Return only the lines running from the line with "r = copy_thing(pr, lab, lm)" down to the line with "for pr in (protoA, protoB, protoC, protoD): remove_thing(pr)", both included, exactly as they appear.

┄┄┄┄┄┄┄┄┄┄

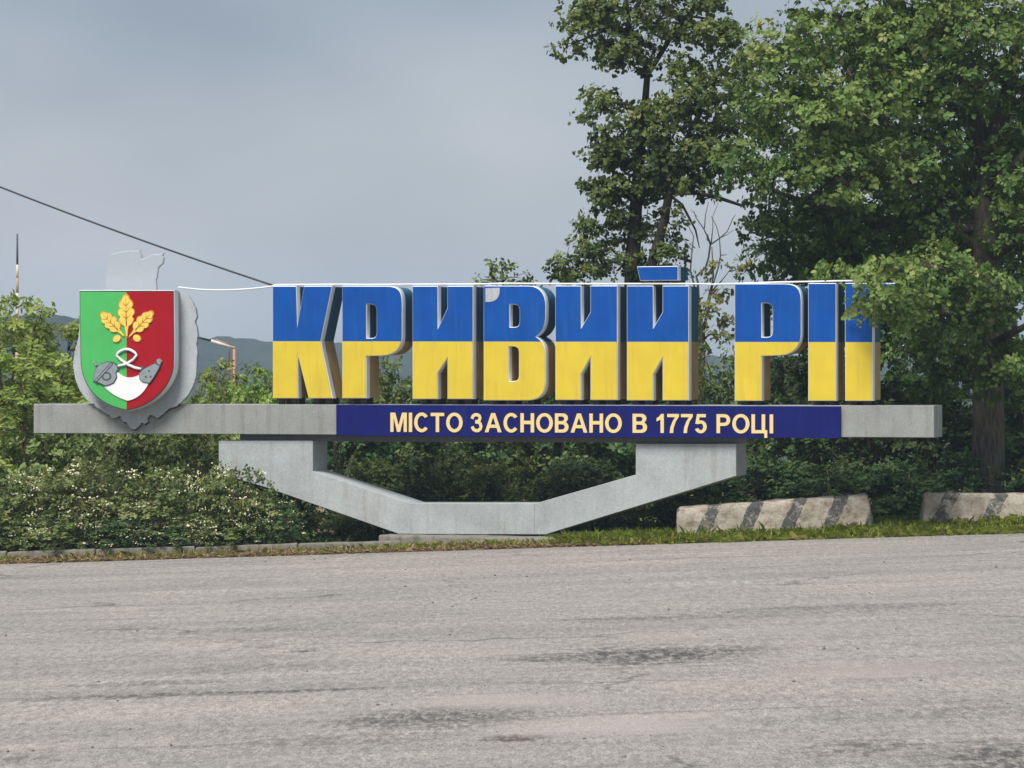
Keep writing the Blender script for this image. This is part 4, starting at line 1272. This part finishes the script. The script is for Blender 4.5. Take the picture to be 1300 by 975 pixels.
# --- shrubs: a few sorts, each copy a thing of its own
def make_shrub(name, label, cat, group, h, w, leafm, nblob, dens, sr, per, ls, seed, shape='dome', flowers=0, width=1.0):
    """built at the origin, base on z = 0"""
    rs = np.random.default_rng(seed)
    root = empty(name, (0, 0, 0))
    tag(root, label, cat, group)
    blobs, limbs = [], []
    for i in range(nblob):
        t = (i + 0.5) / nblob
        z = h * (0.12 + (0.74 if shape == 'dome' else 0.80) * rs.random() ** (0.8 if shape == 'dome' else 0.6))
        zf = z / h
        rad = (w / 2) * (math.sqrt(max(0.05, 1 - (zf - 0.30) ** 2 * 1.9)) if shape == 'dome' else (1.0 - 0.38 * zf)) * 0.74
        a = rs.random() * 2 * math.pi
        q = rad * rs.random() ** 0.5
        br = (0.13 + 0.12 * rs.random()) * w * (0.8 if shape != 'dome' else 1) * (1.1 - 0.5 * zf)
        blobs.append(((q * math.cos(a), q * math.sin(a), z), (br, br, br * (0.75 if shape == 'dome' else 1.0)), 0.35 + 0.3 * rs.random(), 1.0))
    for i in range(5):
        a = i * 2.4 + rs.random()
        e = w * 0.22 * rs.random()
        limbs.append(([(0.06 * math.cos(a), 0.06 * math.sin(a), -0.25), (e * 0.5 * math.cos(a), e * 0.5 * math.sin(a), h * 0.35), (e * math.cos(a), e * math.sin(a), h * 0.8)], [0.035, 0.025, 0.01]))
    build_tree(root, limbs, blobs, dens, sr, per, ls, leafm, M['stem'], 0.006, width=width)
    if flowers:
        fp, fa, fn = [], [], []
        for k in range(flowers):
            bl = blobs[rs.integers(len(blobs))]
            d = rs.normal(0, 1, 3); d[2] = abs(d[2]) * 0.8; d[1] = -abs(d[1]) if rs.random() < 0.7 else d[1]; d /= np.linalg.norm(d)
            c = np.array(bl[0]) + d * np.array(bl[1]) * (1.0 + 0.15 * rs.random())
            s = 0.024 + 0.046 * rs.random()
            m = 8
            o = rs.normal(0, 1, (m, 3)) * s * np.array([1, 1, 0.45])
            fp.append(c + o); fa.append(rs.normal(0, 1, (m, 3))); fn.append(np.tile(d + np.array([0, 0, .5]), (m, 1)) + rs.normal(0, .3, (m, 3)))
        fp = np.concatenate(fp); fa = np.concatenate(fa); fn = np.concatenate(fn)
        me = leaf_mesh('blossom', fp, fa, fn, rs.uniform(0.022, 0.042, len(fp)), np.full(len(fp), .5), 1.5)
        fo = link('blossom', me, root, M['blossom'])
        fo['kind'] = 'stuff'
    return root

def copy_thing(root, label, leafm=None):
    r = root.copy()
    COL.objects.link(r)
    for ch in root.children:
        c = ch.copy()
        COL.objects.link(c)
        c.parent = r
        if leafm and c.name.startswith('crown'):
            c.material_slots[0].link = 'OBJECT'
            c.material_slots[0].material = leafm
    r['label'] = label
    return r

def set_shrub(r, px, py_top, Y, wpx, h0, w0, rz):
    x = (px - 650) * Y / F
    z = gz(x, Y)
    top = H - (py_top - HOR) * Y / F
    r.location = (x, Y, z)
    r.scale = (wpx * Y / F / w0, wpx * Y / F / w0, (top - z) / h0)
    r.rotation_euler = (0, 0, rz)

G1 = 'thicket shrubs behind the sign'
protoA = make_shrub('shrub', '', 'shrub', G1, 3.0, 2.4, M['leaf_olive'], 36, 52, 0.19, 19, 0.09, 1)
protoB = make_shrub('shrub', '', 'shrub', G1, 3.0, 2.2, M['leaf_dark'], 34, 48, 0.22, 19, 0.105, 2)
protoC = make_shrub('shrub', '', 'shrub', G1, 3.2, 2.0, M['leaf_olive'], 30, 52, 0.17, 20, 0.08, 3, 'cone')
protoL = make_shrub('bright_shrub', '', 'shrub', 'bright young trees at the left edge', 3.4, 1.6, M['leaf_bright'], 44, 66, 0.17, 25, 0.09, 4, 'cone', width=0.75)

protoD = make_shrub('shrub', '', 'shrub', G1, 1.7, 2.1, M['leaf_dark'], 34, 62, 0.19, 20, 0.088, 12)
O_, D_, Yl = M['leaf_olive'], M['leaf_dark'], M['leaf_yellow']
shr = [  # proto, px, top, Y, width px, leaf material, label
    ('C', 285, 440, 66, 130, M['leaf_bright'], 'pointed olive shrub behind the beam just right of the emblem'),
    ('C', 338, 445, 65, 110, O_, 'pointed shrub against the left edge of the first letter'),
    ('A', 245, 466, 64, 150, M['leaf_bright'], 'rounded olive shrub behind the beam under the right edge of the emblem'),
    ('A', 318, 448, 64.5, 150, M['leaf_bright'], 'rounded olive shrub behind the beam left of the first letter'),
    ('A', 275, 458, 67, 140, O_, 'olive shrub at the foot of the orange pipe'),
    ('A', 430, 448, 65, 170, D_, 'dark shrub behind the first letter, above the left support pillar'),
    ('A', 500, 432, 66, 150, O_, 'tall olive shrub seen through the gap after the second letter'),
    ('B', 575, 455, 65, 170, D_, 'dark shrub behind the third letter'),
    ('A', 650, 450, 66, 170, O_, 'broad olive shrub behind the fourth letter with the peeled corner'),
    ('B', 735, 445, 65, 170, D_, 'dark shrub behind the fifth letter, left of the accented one'),
    ('A', 815, 440, 65.5, 160, D_, 'dark shrub behind the accented last letter of the first word'),
    ('C', 905, 418, 64, 120, O_, 'olive shrub filling the gap between the two words'),
    ('B', 965, 425, 63.5, 150, D_, 'dark shrub behind the first letter of the second word'),
    ('B', 1040, 420, 63, 170, D_, 'dark shrub behind the plain bar letter of the second word'),
    ('A', 1115, 440, 62.5, 170, D_, 'dark shrub behind the last letter and the end of the beam'),
    ('B', 1190, 470, 62.5, 150, D_, 'dark shrub just left of the big oak trunk'),
    ('A', 1300, 440, 62.5, 180, D_, 'dark shrub right of the big oak trunk'),
    ('B', 1215, 560, 60.5, 90, D_, 'low shrub at the left foot of the big oak trunk'),
    ('B', 470, 470, 70, 220, D_, 'dark shrub further back, left of the third letter'),
    ('B', 620, 480, 70, 220, D_, 'dark shrub further back between third and fourth letters'),
    ('B', 760, 470, 70, 220, D_, 'dark shrub further back between fifth and sixth letters'),
    ('A', 890, 455, 70, 200, D_, 'dark shrub further back in the gap between the two words'),
    ('B', 1010, 450, 68, 220, D_, 'dark shrub further back behind the second word'),
    ('B', 1150, 470, 67, 220, D_, 'dark shrub further back beyond the right end of the beam'),
    ('B', 1290, 400, 67, 240, D_, 'dark shrub further back beyond the oak trunk'),
    ('B', 300, 520, 68, 220, D_, 'dark shrub further back behind the left support pillar'),
    ('B', 120, 520, 69, 220, D_, 'dark shrub further back below the emblem'),
    # lower front row seen through the V
    ('D', 465, 570, 61.5, 150, O_, 'low shrub seen through the left half of the V support'),
    ('D', 560, 560, 61.3, 150, D_, 'low dark shrub seen above the left end of the support base'),
    ('D', 640, 575, 60.8, 150, O_, 'low olive shrub seen above the middle of the support base'),
    ('D', 735, 570, 60.6, 150, D_, 'low dark shrub seen inside the right half of the V support'),
    ('D', 850, 600, 59.8, 140, D_, 'low dark shrub under the right support arm'),
    ('D', 960, 570, 59.8, 160, D_, 'low shrub behind the left half of the first striped block'),
    ('D', 1055, 575, 59.8, 160, D_, 'low shrub behind the right half of the first striped block'),
    ('D', 1145, 575, 59.9, 150, D_, 'low shrub in the gap between the two striped blocks'),
    ('D', 1320, 570, 60.5, 120, D_, 'low shrub at the right edge behind the second striped block'),
    # left, under the beam
    ('D', 60, 530, 63, 190, O_, 'olive shrub under the left end of the beam'),
    ('D', 160, 525, 62.5, 170, O_, 'olive shrub under the beam below the emblem'),
    ('D', 255, 535, 62.3, 160, O_, 'olive shrub under the beam beside the left support pillar'),
    ('D', 350, 545, 62.5, 160, D_, 'dark shrub behind the left support pillar'),
    ('C', 175, 470, 66, 130, O_, 'pointed shrub behind the beam hidden partly by the emblem'),
]
protos = {'A': (protoA, 3.0, 2.4), 'B': (protoB, 3.0, 2.2), 'C': (protoC, 3.2, 2.0), 'D': (protoD, 1.7, 2.1)}
used = set()
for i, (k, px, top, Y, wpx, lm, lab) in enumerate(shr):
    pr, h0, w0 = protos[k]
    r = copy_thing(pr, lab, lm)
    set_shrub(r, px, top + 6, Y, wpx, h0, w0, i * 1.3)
def remove_thing(r):
    for c in list(r.children): bpy.data.objects.remove(c)
    bpy.data.objects.remove(r)
for pr in (protoA, protoB, protoC, protoD): remove_thing(pr)

brl = [(12, 350, 65, 180, 'tall bright green young tree at the very left edge'), (72, 384, 66, 145, 'bright green young tree just left of the emblem'),
       (-45, 400, 66, 110, 'bright young tree mostly cut off by the left edge'), (45, 425, 63.5, 190, 'lower bright green young tree above the left end of the beam'), (108, 450, 67, 120, 'small bright young tree behind the left rim of the emblem')]
for i, (px, top, Y, wpx, lab) in enumerate(brl):
    r = protoL if i == 0 else copy_thing(protoL, lab)
    r['label'] = lab
    set_shrub(r, px, top + 4, Y, wpx, 3.4, 1.6, i * 2.1 + .5)

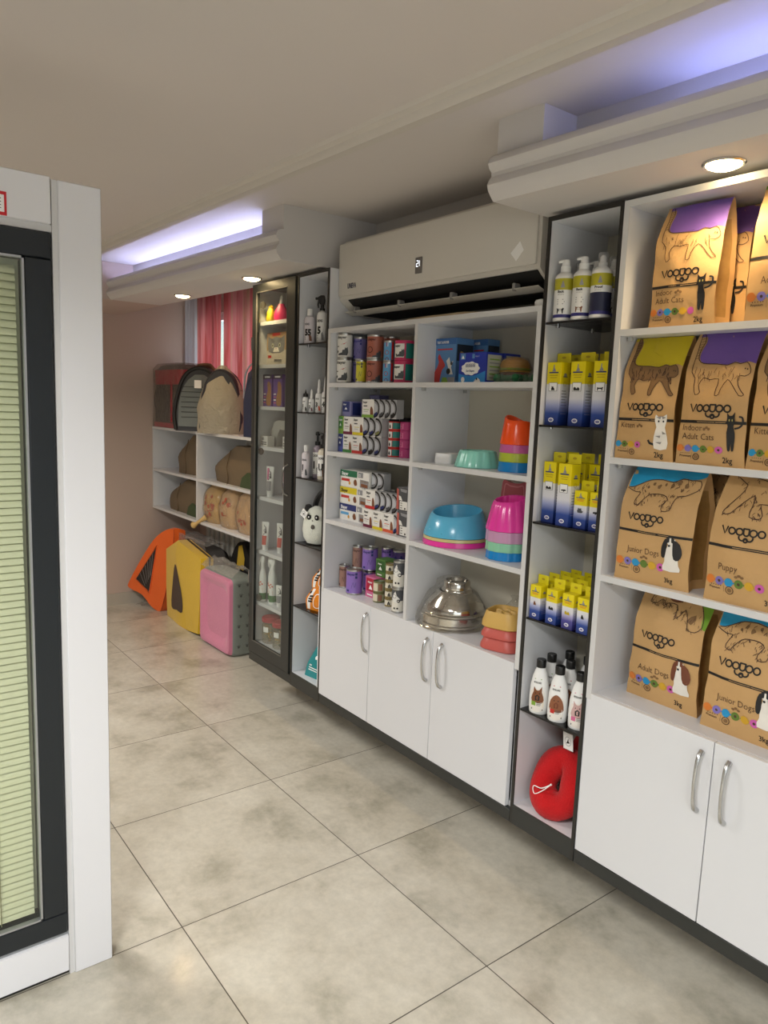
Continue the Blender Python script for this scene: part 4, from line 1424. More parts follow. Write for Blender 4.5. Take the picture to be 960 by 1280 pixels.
AD = 0.036           # depth of the grey ended cartons
row_of([('white pouch carton with a dark green band, lowest layer, second shelf', -2.542, 0.064, WH, d_pouch(GRN)),
        ('white pouch carton with a red band in the lowest layer, second shelf', -2.471, 0.074, WH, d_pouch(RED))], 0.100, 0.10, 0.074, Z)
row_of([('grey ended tin carton right beside the red banded pouch carton, bottom layer', -2.413, 0.040, SIL, d_arc(NAVY)),
        ('grey ended tin carton in the middle of three, bottom layer, second shelf', -2.372, 0.040, SIL, d_arc(BLACK)),
        ('grey ended tin carton right against the small stacked tins, bottom layer', -2.331, 0.040, SIL, d_arc(NAVY))], 0.068, AD, 0.074, Z)
row_of([('white pouch carton with a dark red band, middle layer', -2.541, 0.066, WH, d_pouch(MAR)),
        ('white pouch carton with a yellow band in the middle layer, second shelf', -2.469, 0.074, WH, d_pouch(YEL))], 0.100, 0.10, 0.073, Z + 0.0745)
row_of([('grey ended tin carton beside the yellow banded pouch carton, middle layer', -2.411, 0.040, SIL, d_arc(NAVY)),
        ('grey ended tin carton with a navy corner, middle of the middle layer', -2.370, 0.040, SIL, d_arc(NAVY)),
        ('grey ended tin carton with an olive tint at the right end of the middle layer', -2.329, 0.040, SIL, d_arc(col('8A8A50')))], 0.068, AD, 0.073, Z + 0.0745)
row_of([('white pouch carton with a light green band on the very top layer', -2.405, 0.080, WH, d_pouch(LGRN))], 0.100, 0.10, 0.072, Z + 0.148)
row_of([('grey ended tin carton beside the light green banded one, top layer', -2.346, 0.0355, SIL, d_arc(NAVY)),
        ('grey ended tin carton, second after the light green banded one, top layer', -2.310, 0.0355, SIL, d_arc(GRYD)),
        ('grey ended tin carton, third after the light green banded one, top layer', -2.274, 0.0355, SIL, d_arc(GRYD)),
        ('last grey ended tin carton overhanging the small tins, top layer', -2.238, 0.0355, SIL, d_arc(BLACK))], 0.068, AD, 0.072, Z + 0.148)


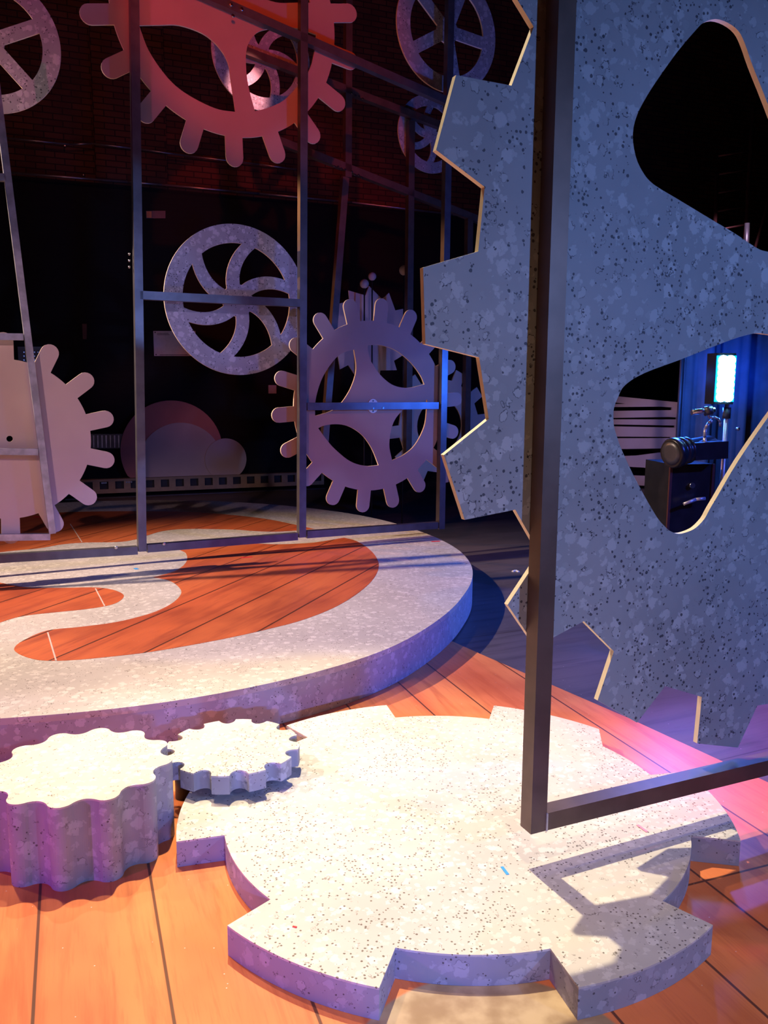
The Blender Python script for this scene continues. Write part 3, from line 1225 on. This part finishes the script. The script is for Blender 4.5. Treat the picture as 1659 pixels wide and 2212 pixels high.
rd = thing('wall_radiator', 'dim grey ribbed radiator on the wall right of the plain beige cog', 'radiator', WS.w(*WS.px(230, 950)))
wallbox('radiator_body', 195, 937, 268, 968, m_dark, None, None, .06, rd)
for k in range(7):
    wallbox('fin', 200 + k * 9, 940, 203 + k * 9, 966, m_bsteel, None, None, .075, rd)


def pipe(pts, label, r=.016):
    W2_ = WP.shift(-.13)
    P = [W2_.w(*W2_.px(*q)) for q in pts]
    o = mesh_obj('conduit', tube_path(P, r), m_pipe)
    tag(o, label, 'pipe')


pipe([(-60, 289), (7, 297), (150, 312), (200, 310), (300, 322), (400, 336), (560, 355), (640, 366)], 'upper thin metal conduit across the brick wall with a slight kink', .014)
pipe([(-60, 367), (0, 371), (275, 393), (350, 399), (560, 418), (760, 437), (1010, 467)], 'lower thin metal conduit along the line where brick meets black paint', .017)
for q, lb in (((140, 316), 'tiny round wall eye just below the upper conduit'), ((180, 379), 'tiny round wall eye just above the lower conduit')):
    a = WS.px(*q)
    o = mesh_obj('wall_eye', lathe_bm(WS.w(*a), -WS.n, [(0, .02), (.03, .018), (.04, .008)], 10), m_bolt)
    tag(o, lb, 'fitting')

# ------------------------------------------------------------------ slatted panel and lamps seen through the big gear
LP = Plane(at_z(1400, 1056, -.012), 72)
lo = [(1272, 850), (1471, 869.5), (1469.5, 960), (1466, 1052), (1272, 1044)]
zz = lambda P: [(1300 + x / 4.424, 680 + y / 4.424) for x, y in P]
slots = [
    [(-60, 838), (135, 840), (232, 850), (135, 853), (-60, 853)],
    [(-60, 884), (125, 882), (560, 878), (672, 886), (672, 911), (125, 918), (-60, 922)],
    [(-60, 988), (115, 985), (640, 977), (715, 982), (715, 1000), (115, 999), (-60, 1000)],
    [(-60, 1046), (118, 1048), (700, 1058), (700, 1078), (118, 1066), (-60, 1062)],
    [(-60, 1164), (150, 1164), (660, 1167), (660, 1178), (150, 1180), (-60, 1180)],
    [(-60, 1280), (190, 1283), (640, 1276), (640, 1306), (340, 1345), (205, 1350), (-60, 1350)],
    [(-60, 1450), (250, 1452), (400, 1460), (725, 1514), (725, 1548), (290, 1535), (-60, 1535)]]
sp_ = mesh_obj('slatted_panel', plate_bm([LP.px(*q) for q in lo], [[LP.px(*q) for q in zz(s)] for s in slots], LP, 0, .03), m_tan)
tag(sp_, 'pale panel cut with long horizontal slots, seen through the big gear', 'panel')

# drape added behind the lamp, lit blue in place of its bloom
DRP = facing((1560, 900), 8.0, 86)
dr = bmesh.new()
cols = []
x0_, x1_ = DRP.px(1474, 900)[0], DRP.px(2100, 900)[0]
for i in range(121):
    f = i / 120
    x = x0_ + (x1_ - x0_) * f
    dep = .07 * sin(f * 60) + .03 * sin(f * 143 + 1)
    z0 = -.01 - DRP.O.z
    z1_ = 2.72 - DRP.O.z
    cols.append((dr.verts.new(DRP.w(x, z0, dep)), dr.verts.new(DRP.w(x, z1_, dep))))
for a, b in zip(cols, cols[1:]):
    f = dr.faces.new([a[0], b[0], b[1], a[1]])
    f.smooth = True
dro = mesh_obj('curtain', dr, m_drape)
md = dro.modifiers.new('thick', 'SOLIDIFY')
md.thickness = .01
tag(dro, 'added black pleated curtain standing in for bloom behind the glowing blue lamp', 'curtain')
mesh_obj('curtain_rod', cyl_bm(DRP.w(x0_ - .05, 2.71 - DRP.O.z, 0), DRP.w(x1_ + .05, 2.71 - DRP.O.z, 0), .02, None, 10), m_black, dro)
for xx in (x0_ - .03, x1_ + .03):
    q0 = DRP.w(xx, 0, 0)
    mesh_obj('upright', cyl_bm((q0.x, q0.y, -.012), (q0.x, q0.y, 2.72), .02, None, 10), m_black, dro)

# stage light tower: LED strip head on a pole
LD = 6.3
LPn = facing((1568, 815), LD, 82)
led = thing('led_light', 'glowing blue-white vertical lamp on a stand, seen through the big gear', 'stage light', LPn.w(*LPn.px(1583, 1100)))


def lp(x, y, d=0.0):
    a, b = LPn.px(x, y)
    return LPn.w(a, b, d)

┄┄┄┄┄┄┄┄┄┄

• Full solution:
    r = copy_thing(pr, lab, lm)
    set_shrub(r, px, top + 6, Y, wpx, h0, w0, i * 1.3)
def remove_thing(r):
    for c in list(r.children): bpy.data.objects.remove(c)
    bpy.data.objects.remove(r)
for pr in (protoA, protoB, protoC, protoD): remove_thing(pr)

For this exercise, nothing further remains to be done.